Friday, July 16, 2021

Housing Development Agency to buy SABC's derelict Rocklands Villas property in Cape Town, rundown property to be redeveloped into low-cost housing.


by Thinus Ferreira

The South African government is buying the South African public broadcaster's rundown and derelict Rocklands Villas property in Sea Point.

The derelict property will be redeveloped as a low-cost housing complex for rent for people earning between R1 500 and R15 000 per month.

The SABC's Rocklands Villas - long a massive problem and originally used as housing for SABC staff until it fell into disrepair - sits on five erven with a block of flats containing 14 units, set over 3 erven, and the remaining two erven which can be used as parking space, measuring 900m², as originally described by the auctioneers.

After a planned public auction, halted through court action, and a new planned auction to private developers that would have taken place on Thursday after the Western Cape High Court finally okay-ed it, the country's department of human settlement’s Housing Development Agency (HDA) is now going to buy it.

The HDA stepped in and reached an agreement with the SABC to purchase the derelict eyesore that has been a problem and crime magnet behind the SABC's Sea Point building for years.

The department of human settlement and the Housing Development Agency (HDA) secured an urgent court interdict in May this year to prevent the SABC from proceeding with a planned auction.

The court later gave the SABC the right to proceed with the auction but the HDA and the SABC then engage over a possible sale price, instead of the blighted property, in a prime location spot, going on auction.

Lindiwe Sisulu, minister of human settlements, water and sanitation, says that the department decided to take advantage of land distribution processes to demand that all remaining urban state-owned land be released for social housing, allowing working people to live near their place of work.

"We remain committed to redress the pre-1994 spatial segregation by ensuring that we acquire strategic land parcels for human settlements development.

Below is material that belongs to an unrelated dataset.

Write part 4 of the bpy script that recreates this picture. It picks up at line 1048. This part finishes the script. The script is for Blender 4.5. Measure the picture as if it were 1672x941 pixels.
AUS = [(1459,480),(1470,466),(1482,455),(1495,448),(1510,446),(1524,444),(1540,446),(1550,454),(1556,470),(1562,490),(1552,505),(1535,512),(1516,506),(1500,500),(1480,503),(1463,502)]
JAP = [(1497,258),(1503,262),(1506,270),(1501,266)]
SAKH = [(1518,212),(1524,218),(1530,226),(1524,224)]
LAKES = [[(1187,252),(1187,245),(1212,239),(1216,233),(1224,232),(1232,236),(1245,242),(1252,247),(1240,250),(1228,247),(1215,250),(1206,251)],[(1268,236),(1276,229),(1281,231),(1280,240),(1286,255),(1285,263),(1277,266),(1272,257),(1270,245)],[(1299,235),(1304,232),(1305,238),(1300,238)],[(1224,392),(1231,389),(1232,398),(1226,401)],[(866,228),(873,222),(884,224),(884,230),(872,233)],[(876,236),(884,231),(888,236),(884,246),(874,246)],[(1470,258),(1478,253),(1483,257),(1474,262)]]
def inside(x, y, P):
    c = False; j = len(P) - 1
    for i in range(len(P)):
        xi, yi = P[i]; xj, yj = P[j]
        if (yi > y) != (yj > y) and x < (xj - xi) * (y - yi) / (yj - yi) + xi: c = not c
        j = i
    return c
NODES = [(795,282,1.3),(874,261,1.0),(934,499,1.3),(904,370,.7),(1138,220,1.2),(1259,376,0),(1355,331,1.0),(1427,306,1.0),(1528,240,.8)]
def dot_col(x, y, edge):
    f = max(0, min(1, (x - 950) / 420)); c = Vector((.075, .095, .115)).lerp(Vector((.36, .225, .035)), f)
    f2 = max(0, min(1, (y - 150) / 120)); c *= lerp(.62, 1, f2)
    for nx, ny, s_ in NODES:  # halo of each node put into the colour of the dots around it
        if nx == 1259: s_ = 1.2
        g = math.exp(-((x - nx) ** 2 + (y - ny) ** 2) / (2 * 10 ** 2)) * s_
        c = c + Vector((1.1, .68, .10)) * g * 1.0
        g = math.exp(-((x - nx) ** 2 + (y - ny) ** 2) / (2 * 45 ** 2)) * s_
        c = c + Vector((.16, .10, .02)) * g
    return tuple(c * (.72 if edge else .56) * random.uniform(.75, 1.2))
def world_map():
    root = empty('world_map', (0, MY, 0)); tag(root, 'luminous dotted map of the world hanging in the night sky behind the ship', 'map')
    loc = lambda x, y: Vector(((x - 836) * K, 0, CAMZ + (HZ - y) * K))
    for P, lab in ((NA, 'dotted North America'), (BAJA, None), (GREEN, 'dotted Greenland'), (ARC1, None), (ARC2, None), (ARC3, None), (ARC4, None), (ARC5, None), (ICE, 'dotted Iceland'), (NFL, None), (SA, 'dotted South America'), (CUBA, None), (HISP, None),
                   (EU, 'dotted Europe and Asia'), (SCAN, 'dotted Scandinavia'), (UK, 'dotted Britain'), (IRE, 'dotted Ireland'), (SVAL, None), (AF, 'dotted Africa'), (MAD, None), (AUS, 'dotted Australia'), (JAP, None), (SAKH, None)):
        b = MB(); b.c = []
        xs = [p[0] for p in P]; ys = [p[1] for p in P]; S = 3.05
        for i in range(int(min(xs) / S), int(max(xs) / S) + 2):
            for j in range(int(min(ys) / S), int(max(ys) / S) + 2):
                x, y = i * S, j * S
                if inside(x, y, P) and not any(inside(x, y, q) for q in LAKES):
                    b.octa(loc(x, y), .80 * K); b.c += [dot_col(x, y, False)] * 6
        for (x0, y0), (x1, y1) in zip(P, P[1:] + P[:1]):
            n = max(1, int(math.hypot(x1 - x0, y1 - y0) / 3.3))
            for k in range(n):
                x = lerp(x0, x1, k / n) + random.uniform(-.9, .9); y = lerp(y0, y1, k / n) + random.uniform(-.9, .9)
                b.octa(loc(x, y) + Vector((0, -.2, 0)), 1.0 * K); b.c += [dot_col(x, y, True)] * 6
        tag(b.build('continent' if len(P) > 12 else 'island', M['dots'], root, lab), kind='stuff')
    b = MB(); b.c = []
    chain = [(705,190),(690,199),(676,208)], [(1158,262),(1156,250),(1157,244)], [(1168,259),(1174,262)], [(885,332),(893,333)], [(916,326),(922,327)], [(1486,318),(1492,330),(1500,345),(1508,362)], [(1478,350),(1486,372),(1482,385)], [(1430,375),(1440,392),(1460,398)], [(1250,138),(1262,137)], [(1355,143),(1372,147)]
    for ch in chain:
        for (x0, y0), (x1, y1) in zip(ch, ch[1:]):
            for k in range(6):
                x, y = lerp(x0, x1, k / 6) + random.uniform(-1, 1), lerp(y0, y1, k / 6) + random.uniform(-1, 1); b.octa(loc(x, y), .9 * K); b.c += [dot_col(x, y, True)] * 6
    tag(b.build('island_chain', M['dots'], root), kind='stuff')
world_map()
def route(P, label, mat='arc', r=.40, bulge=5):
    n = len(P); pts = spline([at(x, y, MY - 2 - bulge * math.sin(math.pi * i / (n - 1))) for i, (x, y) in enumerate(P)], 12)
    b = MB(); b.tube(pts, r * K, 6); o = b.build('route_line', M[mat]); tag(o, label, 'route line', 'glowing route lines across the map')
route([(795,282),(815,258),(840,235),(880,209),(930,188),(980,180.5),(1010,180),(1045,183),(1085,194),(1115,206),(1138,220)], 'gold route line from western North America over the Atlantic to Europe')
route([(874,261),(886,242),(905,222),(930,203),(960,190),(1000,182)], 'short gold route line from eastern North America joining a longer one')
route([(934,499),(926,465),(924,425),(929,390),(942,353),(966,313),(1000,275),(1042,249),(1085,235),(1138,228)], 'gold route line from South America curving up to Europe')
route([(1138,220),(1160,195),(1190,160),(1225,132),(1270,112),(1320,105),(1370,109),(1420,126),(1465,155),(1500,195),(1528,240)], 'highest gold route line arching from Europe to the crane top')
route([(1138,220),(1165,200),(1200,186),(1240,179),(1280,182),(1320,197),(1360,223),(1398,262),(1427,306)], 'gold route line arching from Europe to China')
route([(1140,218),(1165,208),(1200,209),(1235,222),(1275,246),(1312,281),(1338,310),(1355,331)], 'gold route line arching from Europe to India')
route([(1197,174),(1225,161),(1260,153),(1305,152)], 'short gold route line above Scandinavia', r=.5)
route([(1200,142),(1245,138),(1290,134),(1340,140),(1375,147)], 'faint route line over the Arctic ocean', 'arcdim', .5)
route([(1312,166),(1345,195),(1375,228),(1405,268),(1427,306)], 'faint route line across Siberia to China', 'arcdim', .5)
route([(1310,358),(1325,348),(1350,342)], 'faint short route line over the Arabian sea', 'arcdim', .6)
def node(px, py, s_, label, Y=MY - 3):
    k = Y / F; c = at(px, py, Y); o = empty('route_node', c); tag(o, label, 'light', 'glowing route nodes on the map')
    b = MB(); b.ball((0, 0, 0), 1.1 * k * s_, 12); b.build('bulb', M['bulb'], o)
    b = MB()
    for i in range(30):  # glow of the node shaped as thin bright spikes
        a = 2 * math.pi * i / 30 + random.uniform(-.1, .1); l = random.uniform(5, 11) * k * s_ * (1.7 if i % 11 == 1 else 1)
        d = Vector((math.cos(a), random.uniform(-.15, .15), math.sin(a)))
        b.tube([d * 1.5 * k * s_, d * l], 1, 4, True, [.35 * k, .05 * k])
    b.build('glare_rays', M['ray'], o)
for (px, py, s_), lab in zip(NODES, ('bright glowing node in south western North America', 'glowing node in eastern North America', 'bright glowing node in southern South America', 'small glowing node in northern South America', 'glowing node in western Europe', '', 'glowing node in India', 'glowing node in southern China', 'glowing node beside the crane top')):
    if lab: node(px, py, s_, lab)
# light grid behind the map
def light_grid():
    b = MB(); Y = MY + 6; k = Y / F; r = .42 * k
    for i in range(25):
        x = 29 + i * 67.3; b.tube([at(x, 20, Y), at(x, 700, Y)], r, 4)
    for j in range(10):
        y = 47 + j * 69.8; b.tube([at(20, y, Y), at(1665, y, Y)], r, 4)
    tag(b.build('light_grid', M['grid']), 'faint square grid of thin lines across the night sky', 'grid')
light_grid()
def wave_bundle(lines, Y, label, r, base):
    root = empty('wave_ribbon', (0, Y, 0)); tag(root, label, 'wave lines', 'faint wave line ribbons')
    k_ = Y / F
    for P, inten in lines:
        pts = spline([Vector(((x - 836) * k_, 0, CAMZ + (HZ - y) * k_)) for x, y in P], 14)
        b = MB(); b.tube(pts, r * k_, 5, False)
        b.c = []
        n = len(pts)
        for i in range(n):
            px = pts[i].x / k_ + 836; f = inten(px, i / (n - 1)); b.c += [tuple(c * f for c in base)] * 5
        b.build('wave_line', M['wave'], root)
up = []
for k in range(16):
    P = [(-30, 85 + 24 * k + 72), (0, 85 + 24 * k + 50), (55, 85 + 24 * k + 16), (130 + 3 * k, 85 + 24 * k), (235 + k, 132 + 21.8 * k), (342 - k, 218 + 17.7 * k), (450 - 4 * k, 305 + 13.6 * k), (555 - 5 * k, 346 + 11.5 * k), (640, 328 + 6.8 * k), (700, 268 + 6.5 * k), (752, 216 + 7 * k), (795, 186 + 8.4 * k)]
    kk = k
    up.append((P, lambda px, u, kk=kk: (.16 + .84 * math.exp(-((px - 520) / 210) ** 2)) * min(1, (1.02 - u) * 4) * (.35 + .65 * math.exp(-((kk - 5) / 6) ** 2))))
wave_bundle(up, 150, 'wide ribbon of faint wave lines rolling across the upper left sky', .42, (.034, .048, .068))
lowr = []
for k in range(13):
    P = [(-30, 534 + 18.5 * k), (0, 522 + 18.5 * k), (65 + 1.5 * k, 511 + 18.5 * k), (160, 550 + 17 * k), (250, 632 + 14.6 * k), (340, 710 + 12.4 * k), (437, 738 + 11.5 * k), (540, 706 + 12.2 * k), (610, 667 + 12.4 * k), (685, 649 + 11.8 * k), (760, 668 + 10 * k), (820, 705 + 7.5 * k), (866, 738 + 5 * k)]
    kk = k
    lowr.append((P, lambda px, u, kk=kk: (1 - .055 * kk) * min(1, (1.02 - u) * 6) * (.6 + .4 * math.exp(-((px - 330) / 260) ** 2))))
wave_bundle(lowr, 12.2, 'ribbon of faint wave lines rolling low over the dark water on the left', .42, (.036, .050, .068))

The building we have acquired from the SABC will make it possible for us to respond to the housing needs of our people in the City of Cape Town," says Lindiwe Sisulu in a statement.

Buhle Booi, organiser of the Ndifuna Ukwazi land activist organisation, says "We fundamentally believe that in the middle of the housing crisis the SABC, as a state-owned enterprise (SOE), should have consulted with relevant state organs to dispose of the public building so that the SOE asset can be utilised for its social value, rather than their first option being to auction off public assets to private entities".